Author: Mark Snowden
This is to put out a call for people across Cincinnati who will begin addressing lostness in new ways:
1. Willing to throw parties.
2. Regularly invite people into your home.
3. Make the most of spontaneous encounters.
4. Become the life of your neighborhood or where your relationships are being forged. When life happens, you become the go-to people.
Those four things are what two guys named Hugh and Matt decided to do. They had jobs and families. But for a year, they worked hard at engaging people and made friends with fifty people. Fifty. When their neighbors noticed several cars outside Hugh’s home, he told them, “We like to have some time together where we intentionally talk about life and God.”
When a neighbor asked, “Is that something that is open for us to come to?” They said, “Sure, whenever you want. We’ll let you know when we’re getting together next.” And that’s how a new church was birthed.

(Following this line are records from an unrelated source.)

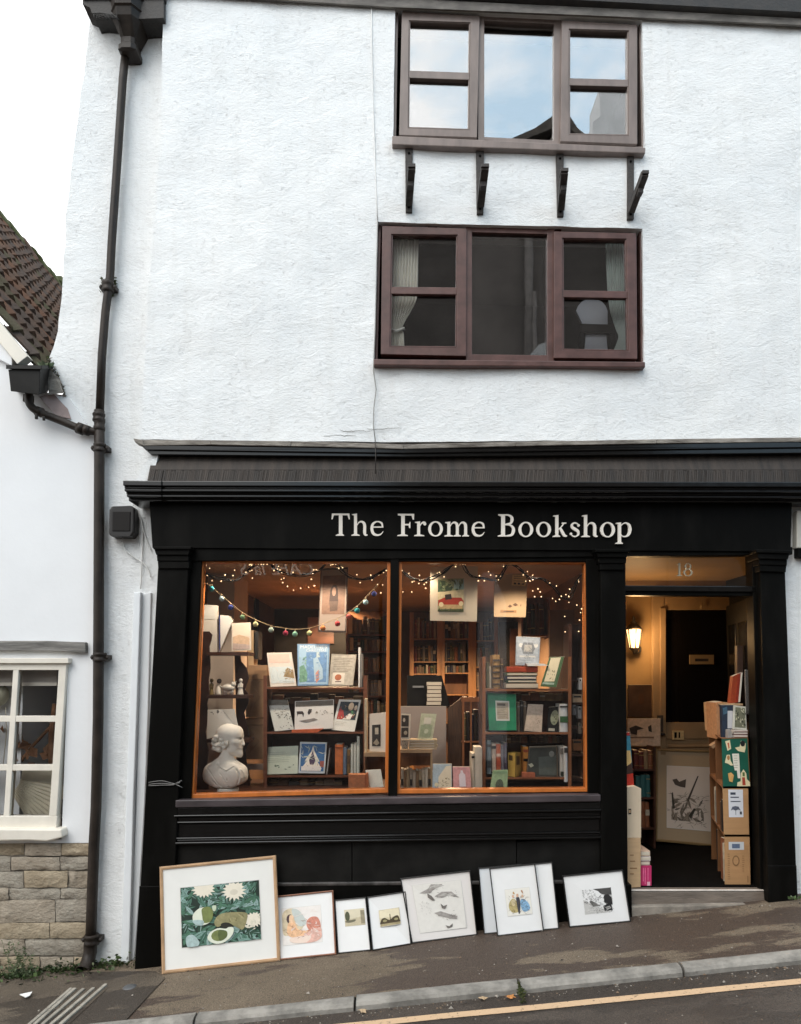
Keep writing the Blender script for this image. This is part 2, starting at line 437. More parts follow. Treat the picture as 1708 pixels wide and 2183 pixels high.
WU_O = [(843, 17), (1369, 43), (1375, 318), (838, 300)]       # upper window opening
WL_O = [(806, 474), (1371, 486), (1374, 780), (798, 775)]     # lower window opening
mb = MB()
rough_plane([(349, -60), (348, 0), (346, 120), (342, 300), (333, 400), (325, 530), (317, 600), (309, 757), (301, 910), (297, 936),
             (600, 941), (1000, 941), (1500, 938), (2050, 934), (2050, -60)], [WU_O, WL_O], 0.0, .06, .017, ROUGHCAST, mb, 1.3, .003)
mb.build('wall', SHOP)
mb = MB()   # recessed strip left of the main front
rough_plane([(197, -40), (194, 26), (184, 118), (170, 221), (160, 298), (151, 374), (140, 470), (138, 532), (131, 635), (123, 705), (113, 738), (104, 762),
             (112, 790), (128, 806), (142, 850), (170, 900), (200, 935), (203, 1400), (190, 2110), (345, 2110), (345, 935), (420, 930), (420, -40)], [], .12, .07, .014, ROUGHCAST, mb, 1.8, .008, .3)
mb.build('side_wall', SHOP)
mb = MB()
rough_plane([(1660, 1060), (1668, 1960), (2050, 1930), (2050, 1060)], [], .03, .08, .008, ROUGHCAST, mb, 1.5, .002, .3)
mb.build('side_wall', SHOP)
mb = MB()   # house body behind the front
A = W(200, 2100, .32); Bx = W(2040, -60, .32)
mb.box(A.x+.15, Bx.x-.2, 8.2, 8.4, -.8, Bx.z, RENDER_W)
mb.box(Bx.x-.2, Bx.x, .34, 8.4, -.4, Bx.z, RENDER_W)
mb.box(A.x-.25, A.x-.02, .34, 8.4, -.8, Bx.z, RENDER_W)
mb.box(A.x-.25, Bx.x, .34, 8.4, Bx.z, Bx.z+.1, GUTTER)
mb.build('rear_wall', SHOP)

CRK = mat('crack_shadow', (.20, .19, .175), .9)
for P in (((724, 916), (745, 920), (770, 918), (790, 921)), ((780, 913), (800, 916), (832, 912), (856, 914)), ((690, 931), (720, 928), (760, 930))):
    pts = catmull([W(u, v, -.004+.010*noise.noise(Vector((W(u, v, 0).x*1.3, 7.7, W(u, v, 0).z*1.3)))) for u, v in P], 6); pts = [p+Vector((0, 0, RND.uniform(-.005, .005))) for p in pts]
    mb = MB(); mb.tube(pts, [.0006+.0014*math.sin(math.pi*i/(len(pts)-1)) for i in range(len(pts))], CRK, 4); mb.build('crack', SHOP)
# eaves: soffit, grey fascia, black gutter
ev = MB()
ev.prism([(352, -34), (560, -21), (842, -4), (1432, 24), (1708, 38), (2050, 56), (2050, 72), (1708, 53), (1432, 40), (842, 15), (560, -3), (352, -15)], -.035, -.02, GREYB)
gp = [W(u, v, -.07) for u, v in ((352, -62), (842, -33), (1300, -8), (1708, 14), (2050, 32))]
for a, b in zip(gp, gp[1:]):
    ev.hexa([(a.x, -.075, a.z+.05), (b.x, -.075, b.z+.05), (b.x, -.075, b.z-.045), (a.x, -.075, a.z-.045), (a.x, -.02, a.z+.05), (b.x, -.02, b.z+.05), (b.x, -.02, b.z-.06), (a.x, -.02, a.z-.06)], GUTTER)
ev.build('gutter', SHOP)
rf = MB(); RSL = mat('grey_slate_roof', (.075, .068, .062), .8, var=.4, vs=4, bump=.4, bs=14)
RP = [(p.x+(-.25 if i == 0 else 0), p.z+.03) for i, p in enumerate(gp)]
rf.add([(x, -.03, z) for x, z in RP]+[(x, 4.2, RP[2][1]+2.6) for x, z in RP]+[(x, 8.4, z+.1) for x, z in RP], [(i, i+1, 6+i, 5+i) for i in range(4)]+[(5+i, 6+i, 11+i, 10+i) for i in range(4)]+[(0, 5, 10), (4, 14, 9)], RSL)
rf.build('roof', SHOP)

def pane(mb_, q, Y, m, t=.004): mb_.prism(q, Y, Y+t, m)

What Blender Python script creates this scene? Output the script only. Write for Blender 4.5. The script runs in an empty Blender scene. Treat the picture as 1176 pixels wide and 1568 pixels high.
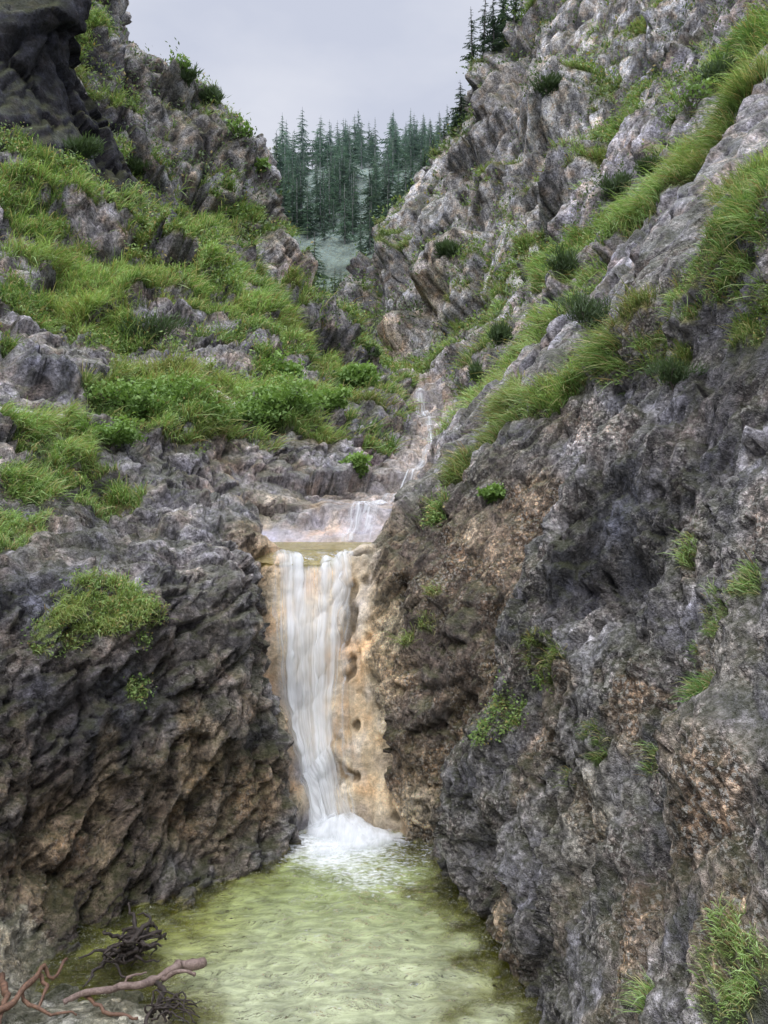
import bpy, math, random
import numpy as np
from mathutils import Vector
from mathutils.bvhtree import BVHTree
rng=np.random.default_rng(11); random.seed(11)
F=1184.0; CX=588.0; CY=784.0; EYE=4.0
scene=bpy.context.scene
# ------------------------------------------------------------------ numpy noise
def hsh(ix,iy,iz,seed):
    h=(ix.astype(np.int64).astype(np.uint32)*np.uint32(374761393)+iy.astype(np.int64).astype(np.uint32)*np.uint32(668265263)
       +iz.astype(np.int64).astype(np.uint32)*np.uint32(2246822519)+np.uint32((seed*3266489917)&0xffffffff))
    h=(h^(h>>np.uint32(13)))*np.uint32(1274126177); h=(h^(h>>np.uint32(15)))*np.uint32(2654435761); h^=h>>np.uint32(16)
    return h.astype(np.float32)/np.float32(4294967296.0)
def vnoise(p,seed=0):
    f=np.floor(p); t=(p-f).astype(np.float32); t=t*t*t*(t*(t*6-15)+10)
    x,y,z=f[...,0],f[...,1],f[...,2]; r=0
    for a in (0,1):
        wx=t[...,0] if a else 1-t[...,0]
        for b in (0,1):
            wy=t[...,1] if b else 1-t[...,1]
            for c in (0,1):
                wz=t[...,2] if c else 1-t[...,2]
                r=r+wx*wy*wz*hsh(x+a,y+b,z+c,seed)
    return r*2-1
def fbm(p,octv=4,seed=0,g=0.5):
    a=1.0; s=0; tot=0
    for o in range(octv):
        s=s+a*vnoise(p*(2.03**o)+o*17.3,seed+o); tot+=a; a*=g
    return s/tot*1.4
def facets(p,seed):
    base=np.floor(p); n=p.shape[0]
    b1=np.full(n,9.,np.float32); b2=np.full(n,9.,np.float32); cen=np.zeros((n,3),np.float32); cid=np.zeros((n,3),np.float32)
    for dx in (-1,0,1):
        for dy in (-1,0,1):
            for dz in (-1,0,1):
                c=base+np.array([dx,dy,dz])
                j=np.stack([hsh(c[:,0],c[:,1],c[:,2],seed+k) for k in range(3)],1)*0.85+0.07
                q=c+j; d=((p-q)**2).sum(1).astype(np.float32)
                m=d<b1
                b2=np.where(m,b1,np.minimum(b2,d)); b1=np.where(m,d,b1)
                cen[m]=q[m]; cid[m]=c[m]
    g=np.stack([hsh(cid[:,0],cid[:,1],cid[:,2],seed+10+k) for k in range(4)],1)
    val=(g[:,3]-0.5)*0.7+(((g[:,:3]-0.5)*1.5)*(p-cen)).sum(1)
    return val.astype(np.float32), np.sqrt(b2)-np.sqrt(b1), g[:,3]
def sst(a,b,x):
    t=np.clip((x-a)/(b-a),0,1); return t*t*(3-2*t)
# ------------------------------------------------------------------ gorge control sections (x,z) left->right at each distance
ROWS=[
(-3.0,[(-14,12),(-9,8),(-6.5,6),(-5,4.6),(-4,3.6),(-3,2.8),(-2,2.4),(-0.5,2.2),(0.8,2.3),(1.6,2.6),(2.2,3.0),(3,3.8),(4,5),(6,7.5),(10,12)],6),
(0.5,[(-13,12),(-9,8),(-6.5,5.6),(-5,4),(-4,2.8),(-3,2.1),(-2,1.9),(-0.6,1.9),(0.6,1.9),(1.2,2.0),(1.6,2.2),(2.1,2.6),(2.8,3.5),(4.2,5.5),(8,10)],8),
(2.2,[(-13,12),(-9,8),(-6.5,5.5),(-5.2,3.8),(-4.4,2.2),(-3.8,1.0),(-2.6,0.3),(-1,-0.1),(0.6,0.0),(1.0,0.4),(1.3,0.9),(1.7,1.5),(2.3,2.5),(3.5,4.5),(6,8.5)],26),
(4.0,[(-12,12),(-8,8),(-6,5.5),(-5,3.8),(-4.3,2.2),(-3.6,0.9),(-1.9,0.16),(-0.8,-0.5),(0.9,-0.3),(1.15,0.4),(1.4,1.1),(1.7,1.75),(2.05,2.4),(2.7,3.8),(5,8)],64),
(6.0,[(-12.5,12),(-8.2,8.2),(-5.2,3.9),(-4.3,2.7),(-3.8,1.2),(-3.1,0.18),(-1.85,0.09),(-0.8,-0.5),(1.0,-0.15),(1.3,0.5),(1.65,1.2),(2.15,2.4),(2.6,3.6),(3.3,5.0),(6,9)],62),
(7.2,[(-12,11),(-6.7,5.2),(-4.3,3.35),(-3.7,2.2),(-3.35,1.0),(-3.0,0.12),(-2.5,-0.25),(-0.8,-0.6),(0.95,-0.2),(1.05,0.4),(1.2,1.2),(1.65,2.4),(2.3,3.7),(3.2,5.4),(5.5,8.5)],60),
(8.2,[(-11,10),(-5.8,4.4),(-3.5,3.25),(-2.95,2.6),(-2.6,1.6),(-2.35,0.7),(-2.0,-0.05),(-0.5,-0.7),(0.7,-0.1),(0.72,0.6),(0.74,1.3),(1.3,2.6),(1.85,4.0),(2.8,5.3),(5.2,8.2)],46),
(9.1,[(-10.5,9.5),(-5.5,4.3),(-2.9,3.45),(-2.1,2.9),(-1.7,1.9),(-1.55,0.9),(-1.25,0.0),(-0.4,-0.7),(0.45,-0.1),(0.75,0.4),(1.1,1.1),(1.7,2.0),(2.6,3.1),(3.5,4.6),(5.5,7.6)],40),
(9.7,[(-10,9.5),(-5.2,4.2),(-2.4,3.5),(-1.75,2.95),(-1.5,1.9),(-1.3,0.9),(-0.98,0.02),(-0.45,-0.25),(0.1,0.0),(0.25,0.9),(0.5,1.9),(1.0,2.7),(1.9,3.6),(3.0,4.9),(5,8)],50),
(10.3,[(-9.8,9.4),(-5,4.3),(-2.8,3.6),(-2.1,3.38),(-1.85,3.0),(-1.68,2.4),(-1.42,1.6),(-0.88,1.15),(-0.3,1.55),(0.02,2.2),(0.35,2.75),(0.85,3.3),(1.7,4.1),(2.9,5.3),(5,8)],56),
(11.0,[(-10,9.5),(-5.2,4.7),(-3.6,3.9),(-2.7,3.7),(-2.3,3.62),(-1.95,3.56),(-1.6,3.42),(-0.98,3.28),(-0.4,3.42),(0.0,3.62),(0.4,3.85),(0.95,4.25),(1.8,5.0),(3.0,6.0),(5.2,8.5)],40),
(11.9,[(-10.5,9.5),(-5.6,5.3),(-4.1,4.6),(-3.1,3.95),(-2.7,3.72),(-2.3,3.57),(-1.9,3.3),(-1.1,3.1),(-0.4,3.3),(0.05,3.65),(0.4,4.0),(1.2,4.6),(2.2,5.6),(3.5,6.9),(6,9.3)],46),
(13.5,[(-11,10.5),(-6.8,6.4),(-5.2,5.5),(-4.2,4.7),(-3.4,4.1),(-2.8,3.7),(-2.3,3.4),(-1.3,3.25),(-0.2,3.4),(0.3,3.8),(0.7,4.2),(1.7,5.2),(3.2,6.6),(4.8,8.2),(7.5,10.5)],36),
(15.0,[(-12,11.5),(-8,7.6),(-5.8,6.4),(-4.7,5.8),(-3.6,5.1),(-2.8,4.5),(-2.0,4.15),(-0.9,4.2),(0.1,4.0),(0.5,4.25),(1.1,4.8),(2.2,5.8),(3.9,7.4),(5.6,9.3),(8.2,11.8)],36),
(16.5,[(-13,12.5),(-9,8.5),(-6.3,6.95),(-5,6.8),(-3.8,6.4),(-2.7,5.6),(-2.0,4.9),(-0.6,4.35),(0.35,4.2),(0.8,4.5),(1.4,5.1),(2.7,6.4),(4.6,8.4),(6.5,10.6),(9,13)],46),
(19,[(-14,14.5),(-9.5,10),(-7,8.4),(-5,7.6),(-3.4,7.0),(-2.0,6.5),(-0.7,5.6),(0.4,5.15),(1.0,5.1),(1.5,5.4),(2.2,6.2),(3.6,7.6),(5.6,9.8),(7.8,12.4),(10.5,15.5)],50),
(23,[(-15,17.5),(-11,14.4),(-8.4,12.3),(-5.8,10.6),(-3.6,9.2),(-1.8,8.1),(0.0,7.0),(0.9,6.3),(1.5,6.25),(2.2,6.7),(3.0,7.5),(4.8,9.5),(7.2,12.2),(9.8,15.6),(13,19.5)],56),
(28,[(-12.6,27),(-11,20.3),(-9.2,16.5),(-6.8,14.2),(-4.4,11.8),(-1.8,10.0),(0.0,8.8),(1.0,8.05),(1.7,8.0),(2.6,8.4),(3.8,9.6),(6,12),(9,15.6),(12,20),(16,25)],44),
(33,[(-18,27),(-14.5,21),(-11.4,17),(-7.6,15.4),(-5,12.8),(-2.6,11.2),(-0.8,10.2),(0.8,9.4),(1.6,9.2),(2.8,9.7),(4.2,10.9),(7,14),(10.6,18.2),(14.5,24),(19,31)],42),
(38,[(-20,34),(-16,28),(-12.6,23),(-9.2,18.7),(-6.2,15.8),(-3.8,12.8),(-1.6,11.2),(0.2,10.6),(1.2,10.6),(2.6,11.2),(4.4,13.2),(7.8,17),(12,22.5),(16.5,29),(22,38)],56),
(45,[(-17.4,36),(-14.0,30.6),(-10.8,28.2),(-7.8,24.9),(-6.0,21.5),(-5.4,18),(-3.9,14.2),(-1.5,12),(0.3,12),(2,13.6),(4.2,17.5),(8.2,23),(13,29),(19,36.5),(26,45)],46),
(52,[(-24,34),(-19,29),(-15,25),(-11.5,21),(-9,18),(-7,16),(-5,14.2),(-3.2,14),(-1.6,14.8),(0.4,18.5),(3.0,24),(6.6,30.5),(11.4,37),(18.5,45),(29,56)],46),
(60,[(-28,32),(-23,27),(-18,23),(-14,20),(-11,18),(-8.5,16.5),(-6.3,16),(-4.2,17),(-3.1,21.5),(0.2,26.5),(3.2,30.6),(6.6,35.6),(11.6,42.5),(17.5,51),(30,63)],24),
(72,[(-34,36),(-28,32),(-22,27),(-17,23),(-13,21),(-10,20),(-6,19.5),(-2,20),(1,21),(4,25),(8,30),(12,36),(18,42),(28,50),(44,64)],26),
(110,[(-70,60),(-52,44),(-40,36),(-30,32),(-24,30),(-18,29),(-12,29),(-6,30),(0,32),(6,36),(14,42),(24,50),(36,58),(54,70),(80,80)],34),
(160,[(-110,80),(-80,66),(-60,58),(-45,54),(-34,52),(-26,51),(-18,52),(-10,53),(-2,56),(8,60),(20,66),(34,74),(52,82),(76,92),(110,100)],30),
(210,[(-150,116),(-110,101),(-80,93),(-60,88),(-45,86),(-34,86),(-24,87),(-12,88),(0,90),(14,92),(28,96),(46,104),(70,114),(100,124),(150,134)],40),
(260,[(-190,140),(-140,128),(-100,120),(-74,113),(-56,111),(-42,113),(-30,116),(-16,119),(0,121),(16,122),(34,128),(56,136),(84,144),(120,150),(190,160)],14),
(340,[(-260,140),(-200,132),(-150,126),(-110,120),(-80,118),(-56,119),(-36,121),(-16,122),(4,123),(24,124),(50,130),(84,136),(130,140),(190,146),(280,156)],6),
(450,[(-420,110),(-320,105),(-240,100),(-170,98),(-120,98),(-80,98),(-45,98),(-10,98),(25,98),(60,98),(100,100),(160,102),(240,105),(330,110),(430,120)],4),
(750,[(-800,60),(-600,60),(-440,60),(-310,60),(-200,60),(-120,60),(-50,60),(0,60),(50,60),(120,60),(200,60),(310,60),(440,60),(600,60),(800,60)],3),
(1600,[(-1800,60),(-1400,60),(-1000,60),(-700,60),(-450,60),(-250,60),(-100,60),(0,60),(100,60),(250,60),(450,60),(700,60),(1000,60),(1400,60),(1800,60)],0),
]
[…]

Now, that happened in Denver to two serious church planters named Hugh Halter and Matt Smay. My description is a digest of what they wrote in their book: And, the Gathered and Scattered Church (Exponential Series, 2010). They continue to be bi-vocational – working and planting.
Pastors, in your church, who’s up for making friends and also telling them how to align their life story with the story of Jesus? And who is up for helping start new small groups of your friends and have their gatherings take on characteristics of a church? Could it be you? Could you make connections that could start a new church?